■ **GOAL**
Your task is to gather the lines below that hold the string "parts".

━━━ GIVEN INFORMATION

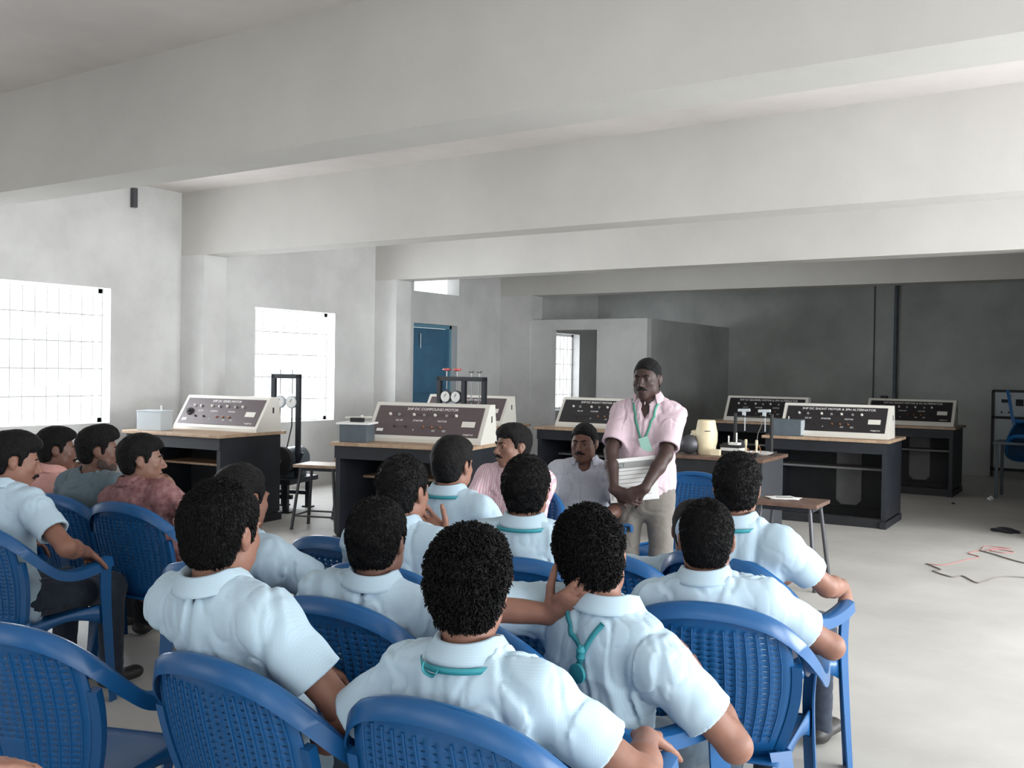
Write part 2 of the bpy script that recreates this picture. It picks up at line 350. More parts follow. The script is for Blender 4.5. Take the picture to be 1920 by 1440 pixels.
benches = [
    ((-8.33, 5.88, 0), 0.10, '3HP DC SERIES MOTOR', False, True, 'black lab bench with plywood top near the left wall, topped by a small white box', 'cream control console with grey fascia on the leftmost bench, under the window'),
    ((-5.86, 6.15, 0), 0.22, '3HP DC COMPOUND MOTOR', False, False, 'black lab bench with plywood top left of the seated man in pink stripes', 'cream control console with brown fascia, left of the seated man in pink stripes'),
    ((-7.40, 8.90, 0), 0.10, '3HP DC SHUNT MOTOR', False, False, 'black lab bench half hidden behind another bench, in front of the blue door', 'brown-faced control console peeping up behind another console, in front of the blue door'),
    ((-5.90, 9.45, 0), 0.02, '3HP DC SHUNT MOTOR & DC MOTOR', True, False, 'black lab bench behind the two seated men, below the far window', 'black-faced control console behind the seated man with moustache and the standing man'),
    ((-5.08, 12.50, 0), 0.06, '3HP AC SQUIRREL MOTOR & 3PH ALTERNATOR', True, False, 'black lab bench farthest back against the end wall side, behind the demonstration table', 'black-faced control console behind the demonstration table, partly hidden by another console'),
    ((-3.44, 9.98, 0), 0.04, '3HP DC SHUNT MOTOR & 3PH ALTERNATOR', True, False, 'wide open-fronted black lab bench with a grey centre panel, right of the demonstration table', 'large black-faced control console on the open-fronted bench at right, with a grey box beside it'),
    ((-3.38, 13.25, 0), 0.02, '3HP DC SHUNT MOTOR & AC ALTERNATOR', True, False, 'black lab bench farthest right, standing behind the open-fronted bench', 'black-faced control console farthest right, in front of the vertical pipe'),
]
for loc, rz, title, dark, kb, l1, l2 in benches:
    bench(loc, rz, l1)
    console(on_bench(loc, rz, 0.14 if loc[0] < -5 else 0.10, {-8.33: 0.46, -5.86: 0.30}.get(loc[0], 0.17)), rz, title, l2, dark, kb)

# load boxes on the benches
b = empty('load_box', on_bench(benches[0][0], 0.10, 0.20, 0.16), 0.35)
tag(b, 'small white and grey metal box beside the console of the leftmost bench', 'box')
MB().box((0.02, -0.02, 0.09), (0.26, 0.20, 0.18), bev=0.008).build('case', M['greybox2'], b)
MB().box((0.02, -0.02, 0.185), (0.27, 0.21, 0.012), bev=0.003).build('lid', M['greybox2'], b)
MB().cyl((0.08, 0.0, 0.19), (0.08, 0.0, 0.235), 0.010, seg=10).build('terminal', M['steel'], b, smooth=True)
b = empty('load_box', on_bench(benches[1][0], 0.22, 0.14, 0.14), 0.40)
tag(b, 'grey-blue metal box with a white lid plate on the bench with the brown console', 'box')
MB().box((0, 0, 0.075), (0.24, 0.22, 0.15), bev=0.006).build('case', M['greybox'], b)
MB().box((0, 0, 0.158), (0.29, 0.26, 0.016), bev=0.003).build('lid', M['white'], b)
MB().box((0.0, 0.0, 0.185), (0.12, 0.03, 0.035)).build('switch_block', M['rubber'], b)
MB().cyl((-0.12, 0.03, 0.20), (0.12, 0.03, 0.21), 0.008, seg=8).cyl((0.03, 0.03, 0.165), (0.03, 0.03, 0.225), 0.012, seg=8).build('clamp_bar', M['cream'], b, smooth=True)
b = empty('load_box', on_bench(benches[5][0], 0.04, 0.20, 0.115), 0.10)
tag(b, 'slate-blue metal box in front of the large console at right', 'box')
MB().box((0, 0, 0.085), (0.30, 0.20, 0.17), bev=0.006).build('case', M['greybox'], b)
MB().box((0.152, 0, 0.085), (0.006, 0.17, 0.15)).build('side_plate', M['greybox2'], b)
MB().cyl((0.02, -0.05, 0.17), (0.02, -0.05, 0.20), 0.006, seg=8).build('terminal', M['steel'], b, smooth=True)
MB().tube([(-0.15, 0.0, 0.06), (-0.20, -0.02, 0.01), (-0.22, -0.03, 0.006)], 0.003, 6).build('lead', M['grey_wire'], b, smooth=True)
b = MB().box((0, 0, 0.02), (0.09, 0.05, 0.035), bev=0.004).build('small_black_box', M['rubber']); b.location = on_bench(benches[6][0], 0.02, 0.28, 0.45, BH + 0.33)
tag(b, 'small black box on top of the farthest right console', 'box')

# ------------------------------------------------------------------ motor test rigs
def rig(loc, rz, label, handwheels):
    r = empty('motor_test_rig', loc, rz); tag(r, label, 'test rig')
    W2 = 0.145 if not handwheels else 0.28; H = 1.42
    MB().box((0, 0, 0.32), (2 * W2 + 0.16, 0.62, 0.05), bev=0.004).box((0, -0.2, 0.16), (2 * W2 + 0.1, 0.04, 0.04)).box((0, 0.2, 0.16), (2 * W2 + 0.1, 0.04, 0.04)).build('base_frame', M['navy'], r)
    for x in (-W2, W2):
        for y in (-0.24, 0.24):
            MB().box((x, y, 0.15), (0.05, 0.05, 0.30)).box((x, y, 0.008), (0.11, 0.08, 0.016)).build('leg', M['navy'], r)
    for x in (-W2, W2):
        MB().box((x, 0, (H + 0.34) / 2), (0.045, 0.045, H - 0.34), bev=0.003).build('post', M['navy'], r)
    MB().box((0, 0, H - 0.02), (2 * W2 + 0.045, 0.045, 0.045), bev=0.003).build('crossbar', M['navy'], r)
    if handwheels:
        MB().box((0.03, 0, (H + 0.34) / 2), (0.045, 0.045, H - 0.40)).build('post', M['navy'], r)
    MB().cyl((0, -0.05, 0.52), (0, 0.30, 0.52), 0.13, seg=28).cyl((0, -0.22, 0.52), (0, 0.34, 0.52), 0.02, seg=12).box((0, 0.12, 0.37), (0.22, 0.28, 0.05)).build('motor', M['greybox'], r, smooth=True)
    MB().lathe((0, -0.16, 0.52), [(0.15, 0), (0.155, 0.02), (0.155, 0.06), (0.15, 0.08), (0.12, 0.07), (0.05, 0.07), (0.04, 0.1)], 32, axis=(0, 1, 0)).build('brake_drum', M['rubber'], r, smooth=True)
    MB().lathe((0, -0.19, 0.52), [(0.045, 0), (0.04, 0.03)], 20, axis=(0, 1, 0)).build('hub', M['steel'], r, smooth=True)
    xs = (-0.07, 0.07) if not handwheels else (-0.19, -0.06, 0.12, 0.22)
    for i, x in enumerate(xs):
        gz = H - 0.24 if not handwheels else H - (0.16 if i < 2 else 0.30)
        wheel = handwheels and i < 2
        MB().cyl((x, 0, H + (0.075 if wheel else 0.05)), (x, 0, gz + 0.03), 0.006, seg=8).build('spindle', M['steel'], r, smooth=True)
        if wheel:
            MB().lathe((x, 0, H + 0.06), [(0.018, 0), (0.045, 0.012), (0.045, 0.026), (0.015, 0.03)], 18).build('handwheel', M['red'], r, smooth=True)
        elif handwheels:
            MB().tube([(x - 0.03, 0, H + 0.055), (x, 0, H + 0.045), (x + 0.03, 0, H + 0.06)], 0.006, 6).build('wing_nut', M['darksteel'], r, smooth=True)
        if not (handwheels and i == 2):
            g = MB().lathe((x, -0.025, gz - 0.05), [(0.062, 0), (0.066, 0.01), (0.066, 0.035), (0.055, 0.04)], 28, axis=(0, 1, 0)).build('spring_balance', M['darksteel'] if handwheels else M['greybox2'], r, smooth=True)
            MB().lathe((x, -0.028, gz - 0.05), [(0.055, 0), (0.055, 0.002)], 28, axis=(0, 1, 0)).build('dial_face', M['white'], g)
            MB().box((x, -0.03, gz - 0.035), (0.004, 0.003, 0.04), ry=0.5).build('pointer', M['rubber'], g)
        MB().tube([(x, 0, gz - 0.11), (x * 1.0, 0, gz - 0.3), (x * 0.9, -0.1, 0.62)], 0.007, 6).build('brake_belt', M['rubber'], r, smooth=True)
    if handwheels:
        for x in (-0.17, -0.05):
            pass
        MB().box((-0.12, 0.02, H - 0.42), (0.26, 0.03, 0.34), bev=0.01).build('shield_plate', M['greybox2'], r)
        MB().tube([(0.08, 0, H - 0.45), (0.08, 0, H - 0.32), (0.12, 0, H - 0.25), (0.17, 0, H - 0.28), (0.18, 0, H - 0.45)], 0.012, 8).build('bent_pipe', M['darksteel'], r, smooth=True)
    else:
        for x in (-0.14, 0.12):
            MB().cyl((x, 0.05, 0.6), (x, 0.05, 1.02), 0.022, seg=10).build('guide_rod', M['darksteel'], r, smooth=True)
        MB().tube([(0.10, 0, 0.42), (0.17, 0, 0.52), (0.2, 0, 0.60)], 0.014, 6).build('lever', M['navy'], r, smooth=True)
    return r
rig((-7.70, 7.35, 0), 0.30, 'slim black motor test rig with two round gauges standing before the middle window', False)
rig((-6.15, 8.35, 0), 0.05, 'black motor test rig with red handwheels on top, behind the brown console', True)

# ------------------------------------------------------------------ stools
def stool(loc, rz, label, group=None, topm='wood', h=0.60, w=0.34, l=0.44):
    r = empty('stool', loc, rz); tag(r, label, 'stool', group)
    MB().box((0, 0, h - 0.015), (l, w, 0.028), bev=0.008).build('seat', M[topm], r)
    MB().box((0, 0, h - 0.045), (l - 0.08, w - 0.08, 0.03)).build('seat_frame', M['navy'], r)
    ft = {}
    for sx in (-1, 1):
        for sy in (-1, 1):
            a = (sx * (l / 2 - 0.06), sy * (w / 2 - 0.05), h - 0.03); c = (sx * (l / 2 + 0.0), sy * (w / 2 + 0.01), 0)
            MB().cyl(a, c, 0.014, 0.015, seg=10).cyl((c[0], c[1], 0), (c[0], c[1], 0.012), 0.018, seg=10).build('leg', M['darksteel'], r, smooth=True)
            ft[sx, sy] = Vector(a).lerp(Vector(c), 0.78)
    for k1, k2 in (((-1, -1), (1, -1)), ((1, -1), (1, 1)), ((1, 1), (-1, 1)), ((-1, 1), (-1, -1))):
        MB().cyl(ft[k1], ft[k2], 0.009, seg=8).build('stretcher', M['darksteel'], r, smooth=True)
    return r
stool((-6.55, 6.72, 0), 0.35, 'metal-legged stool with shiny wooden seat between the two left benches, nearer of the pair')
stool((-6.66, 7.38, 0), 0.25, 'metal-legged wooden stool tucked at the left end of the middle bench, farther of the pair')
st = stool((-2.22, 7.02, 0), 0.05, 'dark-topped low stool with papers on it, right of the demonstration table', topm='wood_dark', h=0.60, w=0.40, l=0.46)
pp = empty('papers', (-2.28, 7.05, 0.6005), 0.3); tag(pp, 'loose white papers lying on the dark-topped stool', 'papers')
for i, (dx, dy, rz) in enumerate(((0, 0, 0.1), (0.01, 0.01, -0.25), (-0.015, 0.005, 0.5))):
    s_ = MB().box((dx, dy, 0.002 + 0.003 * i), (0.20, 0.14, 0.002), rz=rz)
    s_.build('sheet', M['paper'], pp)
MB().box((0.0, 0.0, 0.0095), (0.12, 0.07, 0.001), rz=0.2).build('printed_area', M['ink_grey'], pp)

# ------------------------------------------------------------------ demonstration table and its load
TX, TY, TR, TH = -3.62, 8.05, 0.05, 0.78
tb = empty('demonstration_table', (TX, TY, 0), TR); tag(tb, 'black-framed demonstration table with brown wooden top crowded with motor parts', 'table')
TW, TD = 0.80, 0.74
MB().box((TW / 2, TD / 2, TH - 0.015), (TW + 0.05, TD + 0.05, 0.03), bev=0.006).build('tabletop', M['wood_dark'], tb)
MB().box((TW / 2, 0.03, TH - 0.09), (TW, 0.03, 0.12)).build('apron', M['black'], tb)
for x in (0.03, TW - 0.03): MB().box((x, TD / 2, 0.375), (0.04, TD - 0.03, 0.75), bev=0.003).build('side_panel', M['table_side'], tb)
MB().box((TW / 2, TD - 0.1, 0.42), (TW - 0.1, 0.02, 0.6)).build('back_panel', M['grey_panel'], tb)
def ot(x, y): return on_bench((TX, TY), TR, x, y, TH)
j = empty('plastic_housing', ot(0.24, 0.22), 0.2); tag(j, 'upright cream plastic housing on the demonstration table behind the standing man', 'plastic housing')
MB().lathe((0, 0, 0), [(0.075, 0), (0.085, 0.03), (0.10, 0.12), (0.10, 0.19), (0.088, 0.24), (0.078, 0.30), (0.072, 0.305)], 20).build('shell', M['cream_plastic'], j, smooth=True)
MB().lathe((-0.09, -0.01, 0.15), [(0.03, 0), (0.045, 0.02), (0.045, 0.05), (0.03, 0.06)], 16).build('side_boss', M['cream_plastic'], j, smooth=True)
MB().box((0.03, -0.098, 0.21), (0.05, 0.006, 0.006)).build('seam_slot', M['rubber'], j)
mo = empty('small_motor', ot(0.10, 0.20), 0.3); tag(mo, 'dark round motor casing lying at the left end of the demonstration table', 'motor')
MB().lathe((0, -0.10, 0.085), [(0.03, -0.02), (0.07, 0), (0.083, 0.02), (0.083, 0.13), (0.07, 0.15), (0.02, 0.16)], 24, axis=(0, 1, 0)).build('casing', M['darksteel'], mo, smooth=True)
mb = MB()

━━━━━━

■ **WRITTEN ANSWER**
Write part 2 of the bpy script that recreates this picture. It picks up at line 350. More parts follow. The script is for Blender 4.5. Take the picture to be 1920 by 1440 pixels.
tb = empty('demonstration_table', (TX, TY, 0), TR); tag(tb, 'black-framed demonstration table with brown wooden top crowded with motor parts', 'table')